# [Stated task]
Scan the data below. Pull out each line where "picture" occurs.

Scenes as source code
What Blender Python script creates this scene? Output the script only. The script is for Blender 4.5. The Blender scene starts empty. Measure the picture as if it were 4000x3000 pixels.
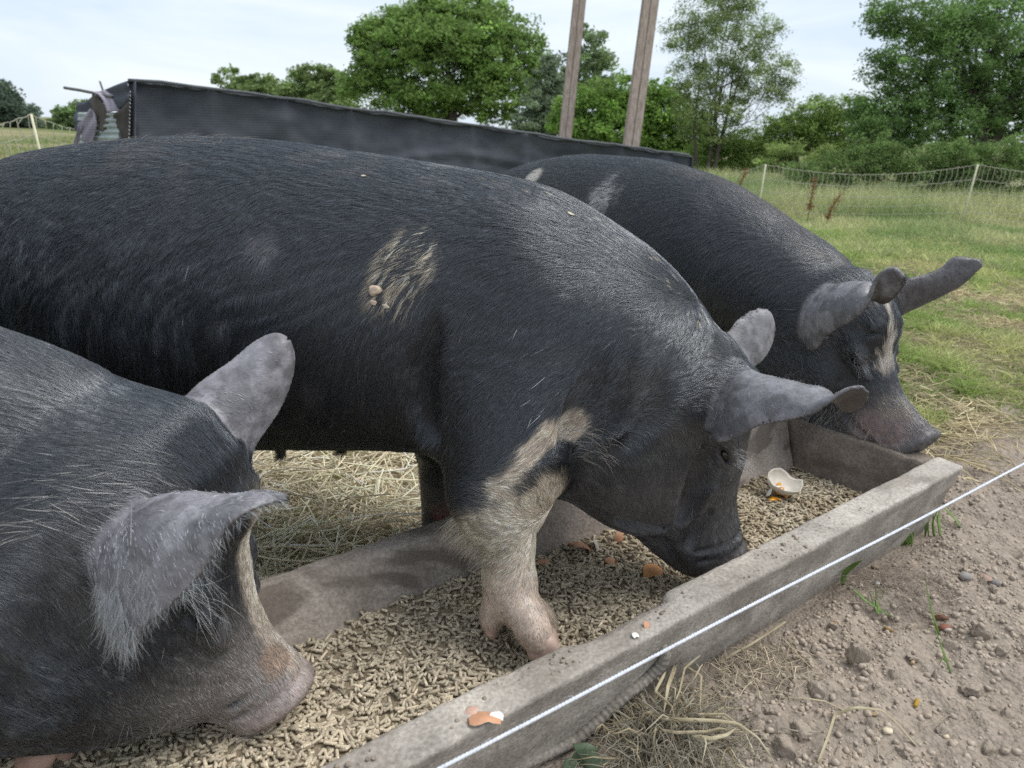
import bpy, bmesh, math, random
import numpy as np
from mathutils import Vector, Matrix, Euler

rng = np.random.default_rng(11)
random.seed(11)
scene = bpy.context.scene

# ------------------------------------------------------------------ camera
PX = 2774.0            # focal length in pixels of the 4000 x 3000 photograph
CAM_H, PITCH, ROLL = 0.95, math.radians(19.5), math.radians(1.2)
F_ = np.array([0, math.cos(PITCH), -math.sin(PITCH)])
_u0 = np.cross([1, 0, 0], F_)
R_ = math.cos(ROLL) * np.array([1.0, 0, 0]) + math.sin(ROLL) * _u0
U_ = -math.sin(ROLL) * np.array([1.0, 0, 0]) + math.cos(ROLL) * _u0
CAM = np.array([0.0, 0.0, CAM_H])

cam_data = bpy.data.cameras.new('camera')
cam_data.sensor_width = 36.0
cam_data.lens = 36.0 * PX / 4000.0
cam_data.clip_start, cam_data.clip_end = 0.05, 3000.0
cam_data.dof.use_dof = True
cam_data.dof.focus_distance = 1.3
cam_data.dof.aperture_fstop = 6.5
cam = bpy.data.objects.new('camera', cam_data)
scene.collection.objects.link(cam)
cam.matrix_world = Matrix(((R_[0], U_[0], -F_[0], CAM[0]), (R_[1], U_[1], -F_[1], CAM[1]),
                           (R_[2], U_[2], -F_[2], CAM[2]), (0, 0, 0, 1)))
scene.camera = cam

# ------------------------------------------------------------------ world, sun, exposure
world = bpy.data.worlds.new('World')
scene.world = world
world.use_nodes = True
wn, wl = world.node_tree.nodes, world.node_tree.links
wn.clear()
wout = wn.new('ShaderNodeOutputWorld')
bg = wn.new('ShaderNodeBackground')
bg.inputs['Strength'].default_value = 0.0605
sky = wn.new('ShaderNodeTexSky')
sky.sky_type = 'NISHITA'
sky.sun_disc = False
SUN_EL, SUN_AZ = math.radians(60), math.radians(85)
sky.sun_elevation, sky.sun_rotation = SUN_EL, SUN_AZ
sky.air_density, sky.dust_density, sky.ozone_density = 1.0, 1.6, 2.0
wtc = wn.new('ShaderNodeTexCoord')
wmap = wn.new('ShaderNodeMapping')
wmap.inputs['Scale'].default_value = (1.0, 1.0, 4.5)
wl.new(wtc.outputs['Generated'], wmap.inputs['Vector'])
wno = wn.new('ShaderNodeTexNoise')
wno.inputs['Scale'].default_value = 2.6
wno.inputs['Detail'].default_value = 6.0
wno.inputs['Roughness'].default_value = 0.55
wno.inputs['Distortion'].default_value = 0.6
wl.new(wmap.outputs['Vector'], wno.inputs['Vector'])
wramp = wn.new('ShaderNodeValToRGB')
wramp.color_ramp.elements[0].position = 0.36
wramp.color_ramp.elements[0].color = (5.7, 6.6, 7.6, 1)
wramp.color_ramp.elements[1].position = 0.66
wramp.color_ramp.elements[1].color = (7.5, 8.05, 8.6, 1)
wl.new(wno.outputs['Fac'], wramp.inputs['Fac'])
wmix = wn.new('ShaderNodeMixRGB')
wmix.inputs['Fac'].default_value = 0.86
wl.new(sky.outputs['Color'], wmix.inputs['Color1'])
wl.new(wramp.outputs['Color'], wmix.inputs['Color2'])
wl.new(wmix.outputs['Color'], bg.inputs['Color'])
wl.new(bg.outputs['Background'], wout.inputs['Surface'])

sun_data = bpy.data.lights.new('sun', 'SUN')
sun_data.energy = 1.5
sun_data.angle = math.radians(40)
sun_data.color = (1.0, 0.975, 0.94)
sun = bpy.data.objects.new('sun', sun_data)
scene.collection.objects.link(sun)
# Nishita: rotation measured from +Y clockwise seen from above
_sd = Vector((math.sin(SUN_AZ) * math.cos(SUN_EL), math.cos(SUN_AZ) * math.cos(SUN_EL), math.sin(SUN_EL)))
sun.rotation_euler = (-_sd).to_track_quat('-Z', 'Y').to_euler()

scene.view_settings.view_transform = 'Standard'
scene.view_settings.look = 'None'
scene.view_settings.exposure = 1.2
scene.view_settings.gamma = 1.0
scene.view_settings.use_curve_mapping = False
scene.render.engine = 'CYCLES'
scene.cycles.max_bounces = 6
scene.cycles.transparent_max_bounces = 8
scene.cycles.use_denoising = False

# ------------------------------------------------------------------ helpers
def ray(px, py):
    return F_ + R_ * ((px - 2000.0) / PX) + U_ * ((1500.0 - py) / PX)

def at_z(px, py, z):
    d = ray(px, py)
    return CAM + d * ((z - CAM_H) / d[2])

def at_y(px, py, y):
    d = ray(px, py)
    return CAM + d * (y / d[1])

def at_d(px, py, depth):
    return CAM + ray(px, py) * depth

def ground_z(x, y):
    r = np.hypot(x, y)
    t = np.clip((r - 2.6) / 4.0, 0, 1)
    t = t * t * (3 - 2 * t)
    return -0.035 * np.clip(x, -40, 40) * t

def at_ground(px, py):
    p = at_z(px, py, 0.0)
    for _ in range(8):
        p = at_z(px, py, float(ground_z(p[0], p[1])))
    return p

def smooth(a, b, x):
    t = np.clip((x - a) / (b - a), 0, 1)
    return t * t * (3 - 2 * t)

def new_mat(name):
    m = bpy.data.materials.new(name)
    m.use_nodes = True
    n = m.node_tree.nodes
    return m, n, m.node_tree.links, n['Principled BSDF']

def lin(r, g, b):
    f = lambda c: (c / 255 / 12.92) if c / 255 <= 0.04045 else ((c / 255 + 0.055) / 1.055) ** 2.4
    return (f(r), f(g), f(b), 1.0)

def mesh_from(name, V, Fq, mat=None, smooth_shade=False, cols=None, tri=False):
    """V (n,3), Fq (m,k) arrays with one face size -> mesh datablock."""
    me = bpy.data.meshes.new(name)
    V = np.ascontiguousarray(V, dtype=np.float32)
    Fq = np.ascontiguousarray(Fq, dtype=np.int32)
    m, k = Fq.shape
    me.vertices.add(len(V))
    me.vertices.foreach_set('co', V.ravel())
    me.loops.add(m * k)
    me.loops.foreach_set('vertex_index', Fq.ravel())
    me.polygons.add(m)
    me.polygons.foreach_set('loop_start', np.arange(0, m * k, k, dtype=np.int32))
    me.polygons.foreach_set('loop_total', np.full(m, k, dtype=np.int32))
    if smooth_shade:
        me.polygons.foreach_set('use_smooth', np.ones(m, dtype=bool))
    me.update(calc_edges=True)
    if cols is not None:
        a = me.color_attributes.new('paint', 'FLOAT_COLOR', 'POINT')
        c = np.ones((len(V), 4), dtype=np.float32)
        c[:, :3] = cols
        a.data.foreach_set('color', c.ravel())
    if mat is not None:
        me.materials.append(mat)
    return me

def put(name, me, parent=None, loc=None, rot=None):
    o = bpy.data.objects.new(name, me)
    scene.collection.objects.link(o)
    if parent is not None:
        o.parent = parent
    if loc is not None:
        o.location = loc
    if rot is not None:
        o.rotation_euler = rot
    return o

def tag(o, label=None, cat=None, group=None, kind=None):
    if label: o['label'] = label
    if cat: o['category'] = cat
    if group: o['group'] = group
    if kind: o['kind'] = kind
    return o

def empty(name, loc, rz=0.0):
    o = bpy.data.objects.new(name, None)
    scene.collection.objects.link(o)
    o.location = loc
    o.rotation_euler = (0, 0, rz)
    o.empty_display_size = 0.1
    return o

def pchip(xs, ys, x):
    xs, ys = np.asarray(xs, float), np.asarray(ys, float)
    h = np.diff(xs); d = np.diff(ys) / h
    m = np.zeros(len(xs))
    for i in range(1, len(xs) - 1):
        if d[i - 1] * d[i] > 0:
            w1, w2 = 2 * h[i] + h[i - 1], h[i] + 2 * h[i - 1]
            m[i] = (w1 + w2) / (w1 / d[i - 1] + w2 / d[i])
    m[0], m[-1] = d[0], d[-1]
    x = np.clip(x, xs[0], xs[-1])
    i = np.clip(np.searchsorted(xs, x) - 1, 0, len(h) - 1)
    t = (x - xs[i]) / h[i]
    return ((1 + 2 * t) * (1 - t) ** 2 * ys[i] + t * (1 - t) ** 2 * h[i] * m[i]
            + t * t * (3 - 2 * t) * ys[i + 1] + t * t * (t - 1) * h[i] * m[i + 1])

def catmull(P, n):
    """Resample a polyline of control points smoothly to n points."""
    P = np.asarray(P, float)
    L = np.r_[0, np.cumsum(np.linalg.norm(np.diff(P, axis=0), axis=1))]
    t = np.linspace(0, L[-1], n)
    return np.stack([_cr(L, P[:, k], t) for k in range(P.shape[1])], -1)

def _cr(xs, ys, x):
    m = np.gradient(ys, xs)
    h = np.diff(xs)
    i = np.clip(np.searchsorted(xs, x) - 1, 0, len(h) - 1)
    t = (x - xs[i]) / h[i]
    return ((1 + 2 * t) * (1 - t) ** 2 * ys[i] + t * (1 - t) ** 2 * h[i] * m[i]
            + t * t * (3 - 2 * t) * ys[i + 1] + t * t * (t - 1) * h[i] * m[i + 1])

def tube_arrays(P, rad, nseg=6, closed=True):
    """Swept tube round polyline P with radius (scalar or per point)."""
    P = np.asarray(P, float)
    n = len(P)
    rad = np.broadcast_to(np.asarray(rad, float), (n,))
    T = np.gradient(P, axis=0)
    T /= np.linalg.norm(T, axis=1)[:, None] + 1e-12
    up = np.array([0.0, 0, 1]) if abs(T[0][2]) < 0.9 else np.array([1.0, 0, 0])
    N = np.cross(T[0], up); N /= np.linalg.norm(N)
    V = []
    ang = np.linspace(0, 2 * np.pi, nseg, endpoint=False)
    for i in range(n):
        N = N - T[i] * (N @ T[i]); N /= np.linalg.norm(N)
        B = np.cross(T[i], N)
        V.append(P[i] + rad[i] * (np.cos(ang)[:, None] * N + np.sin(ang)[:, None] * B))
    V = np.concatenate(V)
    i, j = np.meshgrid(np.arange(n - 1), np.arange(nseg), indexing='ij')
    a = i * nseg + j; b = i * nseg + (j + 1) % nseg
    Fq = np.stack([a, b, b + nseg, a + nseg], -1).reshape(-1, 4)
    if closed:
        V = np.concatenate([V, P[:1], P[-1:]])
        c0, c1 = n * nseg, n * nseg + 1
        j = np.arange(nseg); jn = (j + 1) % nseg
        cap0 = np.stack([np.full(nseg, c0), jn, j, np.full(nseg, c0)], -1)
        cap1 = np.stack([np.full(nseg, c1), (n - 1) * nseg + j, (n - 1) * nseg + jn, np.full(nseg, c1)], -1)
        # caps as degenerate-free triangles are merged separately
        return V, Fq, np.concatenate([cap0[:, :3], cap1[:, :3]])
    return V, Fq, None

def bm_tube(bm, P, rad, nseg=6):
    V, Fq, caps = tube_arrays(P, rad, nseg)
    vs = [bm.verts.new(v) for v in V]
    for f in Fq: bm.faces.new([vs[i] for i in f]).smooth = True
    for f in caps: bm.faces.new([vs[i] for i in f])

def bm_box(bm, c, s, rot=None):
    r = bmesh.ops.create_cube(bm, size=1.0)['verts']
    M = Matrix.Translation(c) @ (rot.to_4x4() if rot is not None else Matrix()) @ Matrix.Diagonal((*s, 1))
    bmesh.ops.transform(bm, matrix=M, verts=r)
    return r

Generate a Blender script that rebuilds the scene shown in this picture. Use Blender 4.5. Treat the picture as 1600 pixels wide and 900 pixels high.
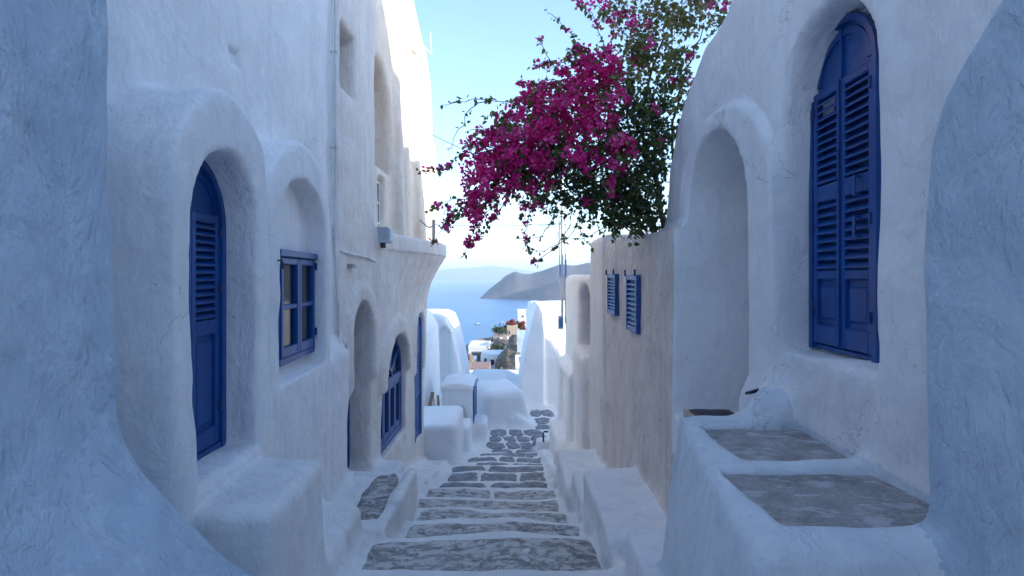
import bpy, math, random
import numpy as np
from mathutils import Vector, Matrix

random.seed(7)
RNG = np.random.default_rng(11)
for _o in list(bpy.data.objects):
    bpy.data.objects.remove(_o)
SC = bpy.context.scene
COL = SC.collection
R = math.radians

# ------------------------------------------------------------------ camera
F = 889.0                      # focal length in photograph pixels (1600 wide)
cam_data = bpy.data.cameras.new('camera')
cam_data.sensor_width = 36.0
cam_data.lens = F / 1600 * 36.0
cam_data.shift_y = -18.0 / 1600
cam_data.clip_start = 0.05
cam_data.clip_end = 60000
cam = bpy.data.objects.new('camera', cam_data)
cam.location = (0, 0, 0)
cam.rotation_euler = (R(90), 0, 0)
COL.objects.link(cam)
SC.camera = cam

# ------------------------------------------------------------------ sky and sun
SUN_EL, SUN_AZ = 16.0, -16.0     # azimuth: degrees from +X towards +Y
world = bpy.data.worlds.new('World')
SC.world = world
world.use_nodes = True
wn = world.node_tree
wn.nodes.clear()
sky = wn.nodes.new('ShaderNodeTexSky')
sky.sky_type = 'NISHITA'
sky.sun_disc = False
sky.sun_elevation = R(SUN_EL)
sky.sun_rotation = R(90 - SUN_AZ)
sky.altitude = 0
sky.air_density = 1.0
sky.dust_density = 0.8
sky.ozone_density = 2.6
bg = wn.nodes.new('ShaderNodeBackground')
bg.inputs['Strength'].default_value = 0.15
wo = wn.nodes.new('ShaderNodeOutputWorld')
wn.links.new(sky.outputs[0], bg.inputs[0])
wn.links.new(bg.outputs[0], wo.inputs[0])
sd = bpy.data.lights.new('sun', 'SUN')
sd.energy = 2.6
sd.angle = R(0.6)
sd.color = (1.0, 0.84, 0.66)
sun = bpy.data.objects.new('sun', sd)
_d = Vector((math.cos(R(SUN_EL)) * math.cos(R(SUN_AZ)), math.cos(R(SUN_EL)) * math.sin(R(SUN_AZ)), math.sin(R(SUN_EL))))
sun.rotation_euler = _d.to_track_quat('Z', 'Y').to_euler()
COL.objects.link(sun)
SC.view_settings.view_transform = 'Standard'
SC.view_settings.look = 'None'
SC.view_settings.gamma = 1
SC.view_settings.exposure = 1.84
SC.cycles.max_bounces = 10
SC.cycles.diffuse_bounces = 6
SC.cycles.volume_bounces = 1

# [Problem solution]
What Blender Python script creates this scene? Output the script only. The script is for Blender 4.5. The Blender scene starts empty. Measure the picture as if it were 4000x3000 pixels.
Generate a Blender script that rebuilds the scene shown in this picture. Use Blender 4.5. Treat the picture as 1600 pixels wide and 900 pixels high.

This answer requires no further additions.